Creating new technologies to reduce carbon emissions, slow climate change

Professors Thomas Theis and Santanu Chaudhuri

CME professors Thomas Theis and Santanu Chaudhuri are contributing to an initiative to create new technologies that reduce carbon emissions and slow climate change.

The research is supported by the U.S. Department of Energy’s Energy Earthshots Initiative, a funding program geared toward driving breakthroughs in clean energy, next-generation batteries, and decarbonization. The researchers plan to develop new materials for carbon capture and hydrogen transportation and new processes for cleaner steel production.

“The principal objectives are to study the properties of novel molecular structures such as covalent organic frameworks (COFs) to, among other things, concentrate and store hydrogen, which is a ‘clean’ fuel and chemical feedstock, and carbon dioxide, which is a greenhouse gas and also a possible chemical feedstock,” Theis said.

Chaudhuri and his team have been creating the computational and artificial intelligence backbone for designing and deploying such materials.

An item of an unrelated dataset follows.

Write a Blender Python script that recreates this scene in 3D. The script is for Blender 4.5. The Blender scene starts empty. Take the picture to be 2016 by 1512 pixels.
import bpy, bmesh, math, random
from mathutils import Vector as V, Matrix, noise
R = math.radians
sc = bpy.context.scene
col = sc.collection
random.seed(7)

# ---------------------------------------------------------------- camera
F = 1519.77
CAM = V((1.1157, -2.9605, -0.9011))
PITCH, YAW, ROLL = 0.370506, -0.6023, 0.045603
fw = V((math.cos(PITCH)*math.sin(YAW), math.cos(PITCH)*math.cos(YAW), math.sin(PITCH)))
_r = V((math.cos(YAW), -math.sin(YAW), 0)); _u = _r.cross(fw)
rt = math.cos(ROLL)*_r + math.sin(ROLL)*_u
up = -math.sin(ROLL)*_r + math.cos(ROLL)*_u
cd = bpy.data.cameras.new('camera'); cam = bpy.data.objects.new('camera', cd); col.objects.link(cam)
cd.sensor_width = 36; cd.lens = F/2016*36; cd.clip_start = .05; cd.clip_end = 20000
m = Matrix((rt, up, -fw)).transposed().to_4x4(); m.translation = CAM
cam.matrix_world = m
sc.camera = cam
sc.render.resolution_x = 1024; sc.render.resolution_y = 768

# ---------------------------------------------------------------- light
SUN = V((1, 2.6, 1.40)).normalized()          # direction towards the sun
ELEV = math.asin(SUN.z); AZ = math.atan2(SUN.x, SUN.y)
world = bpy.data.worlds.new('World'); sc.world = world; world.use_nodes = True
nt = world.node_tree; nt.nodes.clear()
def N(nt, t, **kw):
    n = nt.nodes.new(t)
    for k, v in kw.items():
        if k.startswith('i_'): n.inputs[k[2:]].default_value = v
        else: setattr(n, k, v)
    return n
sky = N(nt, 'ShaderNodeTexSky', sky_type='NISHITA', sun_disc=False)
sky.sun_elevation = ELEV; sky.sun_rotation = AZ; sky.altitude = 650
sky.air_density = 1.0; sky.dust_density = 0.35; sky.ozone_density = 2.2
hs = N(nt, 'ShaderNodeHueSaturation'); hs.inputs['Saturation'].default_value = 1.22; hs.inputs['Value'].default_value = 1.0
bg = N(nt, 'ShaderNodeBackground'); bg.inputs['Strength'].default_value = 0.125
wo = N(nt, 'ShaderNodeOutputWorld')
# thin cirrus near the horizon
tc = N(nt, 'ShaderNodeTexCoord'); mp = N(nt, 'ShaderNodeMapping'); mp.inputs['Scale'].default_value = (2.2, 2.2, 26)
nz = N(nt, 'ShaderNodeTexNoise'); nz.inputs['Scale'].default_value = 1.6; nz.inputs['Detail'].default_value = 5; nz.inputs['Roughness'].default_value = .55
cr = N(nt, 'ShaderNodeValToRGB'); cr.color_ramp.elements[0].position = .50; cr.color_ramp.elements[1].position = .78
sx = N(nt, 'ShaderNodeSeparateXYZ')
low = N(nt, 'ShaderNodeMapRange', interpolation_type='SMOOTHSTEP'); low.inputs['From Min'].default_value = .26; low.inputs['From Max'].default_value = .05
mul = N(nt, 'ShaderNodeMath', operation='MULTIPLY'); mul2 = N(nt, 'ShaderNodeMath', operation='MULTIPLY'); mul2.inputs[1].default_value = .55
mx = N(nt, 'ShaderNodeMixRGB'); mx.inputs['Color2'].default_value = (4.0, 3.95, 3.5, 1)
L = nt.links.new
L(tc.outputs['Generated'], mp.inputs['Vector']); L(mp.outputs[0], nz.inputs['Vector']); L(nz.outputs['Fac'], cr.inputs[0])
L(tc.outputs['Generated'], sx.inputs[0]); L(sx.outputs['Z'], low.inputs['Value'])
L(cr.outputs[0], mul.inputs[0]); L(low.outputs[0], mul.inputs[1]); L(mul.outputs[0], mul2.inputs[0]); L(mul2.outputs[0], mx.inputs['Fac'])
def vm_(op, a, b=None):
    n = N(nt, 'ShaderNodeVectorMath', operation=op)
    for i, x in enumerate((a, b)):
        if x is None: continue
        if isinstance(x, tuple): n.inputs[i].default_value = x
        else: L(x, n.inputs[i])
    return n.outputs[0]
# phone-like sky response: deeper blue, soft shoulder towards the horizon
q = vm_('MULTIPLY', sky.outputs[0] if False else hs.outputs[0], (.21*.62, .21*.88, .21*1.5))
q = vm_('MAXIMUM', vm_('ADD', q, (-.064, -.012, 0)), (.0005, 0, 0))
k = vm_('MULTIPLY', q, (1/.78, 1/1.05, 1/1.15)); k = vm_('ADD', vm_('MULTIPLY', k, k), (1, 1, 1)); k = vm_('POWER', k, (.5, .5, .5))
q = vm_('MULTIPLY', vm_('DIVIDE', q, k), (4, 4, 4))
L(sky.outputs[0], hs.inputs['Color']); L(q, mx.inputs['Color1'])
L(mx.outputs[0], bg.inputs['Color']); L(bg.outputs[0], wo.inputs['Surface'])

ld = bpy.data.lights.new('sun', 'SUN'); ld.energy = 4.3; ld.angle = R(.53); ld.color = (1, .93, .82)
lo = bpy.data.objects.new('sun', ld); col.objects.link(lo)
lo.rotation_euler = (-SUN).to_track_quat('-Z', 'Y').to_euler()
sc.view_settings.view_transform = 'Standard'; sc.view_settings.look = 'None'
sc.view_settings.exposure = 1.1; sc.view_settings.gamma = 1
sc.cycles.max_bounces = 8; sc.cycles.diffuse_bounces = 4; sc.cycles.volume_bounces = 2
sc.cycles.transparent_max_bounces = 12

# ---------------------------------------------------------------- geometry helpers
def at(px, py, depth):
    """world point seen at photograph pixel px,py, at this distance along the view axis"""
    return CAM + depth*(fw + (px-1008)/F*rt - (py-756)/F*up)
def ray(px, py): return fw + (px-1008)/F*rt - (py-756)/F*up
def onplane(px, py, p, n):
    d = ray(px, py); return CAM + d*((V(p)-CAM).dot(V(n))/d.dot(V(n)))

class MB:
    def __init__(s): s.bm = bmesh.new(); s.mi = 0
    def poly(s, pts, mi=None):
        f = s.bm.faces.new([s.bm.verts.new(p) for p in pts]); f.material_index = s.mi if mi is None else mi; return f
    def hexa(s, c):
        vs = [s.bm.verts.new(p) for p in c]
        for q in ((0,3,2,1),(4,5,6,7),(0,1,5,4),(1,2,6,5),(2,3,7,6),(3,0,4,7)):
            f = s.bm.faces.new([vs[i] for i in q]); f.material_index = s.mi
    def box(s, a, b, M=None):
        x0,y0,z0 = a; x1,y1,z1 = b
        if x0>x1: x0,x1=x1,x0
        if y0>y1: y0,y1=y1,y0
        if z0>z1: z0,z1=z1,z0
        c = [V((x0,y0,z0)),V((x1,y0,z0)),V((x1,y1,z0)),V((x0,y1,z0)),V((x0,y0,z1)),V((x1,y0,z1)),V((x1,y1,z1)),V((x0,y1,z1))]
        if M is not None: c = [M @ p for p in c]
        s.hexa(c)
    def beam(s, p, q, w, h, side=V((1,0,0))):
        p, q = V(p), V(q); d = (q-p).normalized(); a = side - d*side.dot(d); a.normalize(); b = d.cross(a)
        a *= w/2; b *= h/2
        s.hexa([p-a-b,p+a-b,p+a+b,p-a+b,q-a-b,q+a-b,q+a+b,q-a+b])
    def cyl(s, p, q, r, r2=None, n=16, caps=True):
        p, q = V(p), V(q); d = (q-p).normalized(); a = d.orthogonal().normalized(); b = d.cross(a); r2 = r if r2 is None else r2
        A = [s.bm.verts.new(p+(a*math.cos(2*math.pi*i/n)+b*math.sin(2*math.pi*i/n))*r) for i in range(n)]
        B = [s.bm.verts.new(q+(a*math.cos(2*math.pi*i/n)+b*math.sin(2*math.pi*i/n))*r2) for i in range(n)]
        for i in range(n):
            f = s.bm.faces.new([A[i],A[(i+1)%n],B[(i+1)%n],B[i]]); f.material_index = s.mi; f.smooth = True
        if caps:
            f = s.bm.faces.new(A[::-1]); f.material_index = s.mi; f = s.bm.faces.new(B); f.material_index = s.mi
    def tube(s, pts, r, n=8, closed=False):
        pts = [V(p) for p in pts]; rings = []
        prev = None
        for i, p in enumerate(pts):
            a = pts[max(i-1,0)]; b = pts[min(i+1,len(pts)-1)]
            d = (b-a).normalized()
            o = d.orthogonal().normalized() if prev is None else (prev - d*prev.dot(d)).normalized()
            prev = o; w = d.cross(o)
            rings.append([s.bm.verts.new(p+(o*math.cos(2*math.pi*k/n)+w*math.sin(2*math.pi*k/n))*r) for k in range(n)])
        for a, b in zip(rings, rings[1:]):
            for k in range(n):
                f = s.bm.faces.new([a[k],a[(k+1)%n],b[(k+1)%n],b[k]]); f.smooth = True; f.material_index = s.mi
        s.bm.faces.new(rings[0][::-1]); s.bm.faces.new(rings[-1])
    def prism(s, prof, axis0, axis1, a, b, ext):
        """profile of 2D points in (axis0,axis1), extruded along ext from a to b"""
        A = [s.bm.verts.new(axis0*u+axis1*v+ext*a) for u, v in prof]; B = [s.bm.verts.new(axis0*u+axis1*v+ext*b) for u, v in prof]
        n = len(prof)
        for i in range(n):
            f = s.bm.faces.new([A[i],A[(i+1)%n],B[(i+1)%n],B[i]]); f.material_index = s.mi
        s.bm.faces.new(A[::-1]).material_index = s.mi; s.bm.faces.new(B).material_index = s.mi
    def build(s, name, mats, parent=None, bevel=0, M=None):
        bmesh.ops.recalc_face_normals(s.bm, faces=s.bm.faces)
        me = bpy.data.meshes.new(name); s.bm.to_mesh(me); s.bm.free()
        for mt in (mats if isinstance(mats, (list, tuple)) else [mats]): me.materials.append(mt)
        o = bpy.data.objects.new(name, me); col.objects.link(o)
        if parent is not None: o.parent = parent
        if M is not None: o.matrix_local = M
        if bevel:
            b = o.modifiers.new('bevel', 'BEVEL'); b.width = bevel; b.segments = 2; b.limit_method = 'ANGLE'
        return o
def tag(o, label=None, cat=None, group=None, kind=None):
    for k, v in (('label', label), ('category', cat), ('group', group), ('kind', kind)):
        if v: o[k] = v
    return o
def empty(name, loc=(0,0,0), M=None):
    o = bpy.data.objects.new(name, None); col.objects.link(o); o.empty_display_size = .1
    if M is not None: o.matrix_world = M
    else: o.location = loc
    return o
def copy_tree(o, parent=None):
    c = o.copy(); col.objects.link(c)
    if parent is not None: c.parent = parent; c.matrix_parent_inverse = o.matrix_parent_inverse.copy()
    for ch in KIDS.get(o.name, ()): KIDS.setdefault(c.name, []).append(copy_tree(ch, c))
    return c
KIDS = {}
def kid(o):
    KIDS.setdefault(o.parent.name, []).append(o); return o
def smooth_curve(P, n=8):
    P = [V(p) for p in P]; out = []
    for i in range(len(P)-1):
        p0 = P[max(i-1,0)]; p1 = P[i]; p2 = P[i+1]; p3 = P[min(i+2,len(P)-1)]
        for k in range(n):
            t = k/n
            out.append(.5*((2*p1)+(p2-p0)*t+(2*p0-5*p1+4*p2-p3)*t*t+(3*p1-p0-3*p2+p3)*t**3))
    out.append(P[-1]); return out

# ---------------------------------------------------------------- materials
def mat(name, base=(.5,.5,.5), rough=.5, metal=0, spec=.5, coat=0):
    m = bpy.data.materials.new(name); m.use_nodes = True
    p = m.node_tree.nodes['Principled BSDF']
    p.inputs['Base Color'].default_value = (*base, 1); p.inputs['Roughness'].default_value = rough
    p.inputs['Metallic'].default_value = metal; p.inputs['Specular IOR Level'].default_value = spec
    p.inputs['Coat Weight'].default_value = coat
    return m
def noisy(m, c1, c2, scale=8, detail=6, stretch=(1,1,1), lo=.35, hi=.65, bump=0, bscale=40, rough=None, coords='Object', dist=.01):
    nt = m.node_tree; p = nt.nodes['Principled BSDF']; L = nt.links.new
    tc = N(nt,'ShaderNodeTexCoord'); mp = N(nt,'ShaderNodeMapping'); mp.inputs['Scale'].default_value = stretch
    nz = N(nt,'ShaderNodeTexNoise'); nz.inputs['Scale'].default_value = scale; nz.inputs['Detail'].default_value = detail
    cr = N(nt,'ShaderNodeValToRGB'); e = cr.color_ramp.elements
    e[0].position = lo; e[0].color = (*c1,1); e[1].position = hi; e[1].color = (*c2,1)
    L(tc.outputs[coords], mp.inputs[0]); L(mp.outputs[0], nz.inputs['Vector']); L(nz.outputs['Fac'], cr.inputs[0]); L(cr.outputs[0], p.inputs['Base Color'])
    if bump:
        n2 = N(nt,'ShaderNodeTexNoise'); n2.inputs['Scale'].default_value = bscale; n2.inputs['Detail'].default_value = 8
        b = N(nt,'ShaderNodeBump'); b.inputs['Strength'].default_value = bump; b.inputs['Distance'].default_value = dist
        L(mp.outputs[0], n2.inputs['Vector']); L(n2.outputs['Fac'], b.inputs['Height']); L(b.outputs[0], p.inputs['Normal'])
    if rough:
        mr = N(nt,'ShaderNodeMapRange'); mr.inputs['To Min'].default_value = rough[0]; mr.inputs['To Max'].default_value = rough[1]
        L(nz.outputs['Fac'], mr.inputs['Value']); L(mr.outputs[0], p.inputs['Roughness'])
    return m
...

“There are billions of possibilities to search for porous organic frameworks for making carbon capture from air possible. Electrochemical carbon capture in such systems can be highly efficient if we can find stable and scalable systems,” said Chaudhuri, who is the director of the Multiscale Materials and Manufacturing Lab. “Generative AI can predict improved carbon capture capabilities by morphing the molecular backbones. In collaboration with Argonne National Laboratory, my students recently developed a way to use supercomputers and physics-informed AI to make the search of efficient carbon capture in metal-organic frameworks faster than currently possible.”

The team is extending this approach to a new class of electrochemically active porous frameworks in the newly funded project. They will work closely with synthesis teams at UIC and the University of Nebraska to design novel pathways to address the complex challenge of making such electrochemically active materials from relatively abundant molecular precursors.

“It is like solving a multidimensional jigsaw puzzle where pieces can come together in many different ways,” Chaudhuri said. “Using the power of generative AI and quantum molecular dynamics simulations in sorting through the chemical reactions pathways to design the shortest, fastest, or cheapest routes will be a major breakthrough over a purely laboratory-based effort.”

A part of the research is thinking long term and avoiding the past mistakes of other researchers where the potential environmental impacts of projects were not addressed until much later when it was either too late or too expensive to correct.

“We propose embedding life cycle thinking into the research from initial conceptual and laboratory stages,” Theis said. “For example, we will rank the synthesis methods, energy use, precursor performance, and their operational life and end-of-life impacts on the environment to ensure that by the time the technology is ready for scaleup, the system will meet objectives while minimizing environmental impacts.”